Federal Court Tells the Obama Administration to Obey the Law

In a significant victory for basic law and order, a federal court in Wyoming Tuesday affirmed a basic constitutional concept: that the executive branch must comply with laws passed by Congress. Such is the power and unaccountability of the regulatory state that this counts as news.

On Tuesday, federal judge Scott Skavdahl, appointed by President Obama in 2011, ruled that the Department of Interior’s attempted regulation of hydraulic fracturing was illegal. The judge correctly noted that the Energy Policy Act of 2005, passed by Congress and signed into law by President Bush, specifically removed hydraulic fracturing from federal jurisdiction.

This law has left the regulation of the process in the hands of the states, as it has been for decades. Perhaps not surprisingly, since 2005 hydraulic fracturing has boomed, resulting in massive increases in domestic production of oil and gas. This boom has fueled economic growth in related industries, lowered energy prices for businesses and consumers, and made our country much less reliant on foreign countries for our energy supplies.

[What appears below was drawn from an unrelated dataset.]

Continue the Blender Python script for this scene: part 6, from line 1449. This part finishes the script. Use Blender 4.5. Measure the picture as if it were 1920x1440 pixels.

Now most Americans would consider those successes a reason to celebrate, but regulators in Washington, DC are a different breed. Instead of celebrating the jobs and economic growth created by the hydraulic fracturing boom, federal regulators have been frantically seeking a way to get around the law to shut it down. Luckily, there seem to still be some judges prepared to stand up to the regulatory state and insist that it stays within the bounds of the law.

This fight is far from over, there remain those insistent that the federal government must regulate hydraulic fracturing out of existence. Their dire warnings have been contradicted more than once by federal government reports finding hydraulic fracture perfectly safe and even environmentally beneficial, but for those intent on regulating, facts need not get in the way. The price of our liberty is eternal vigilance against the regulatory state.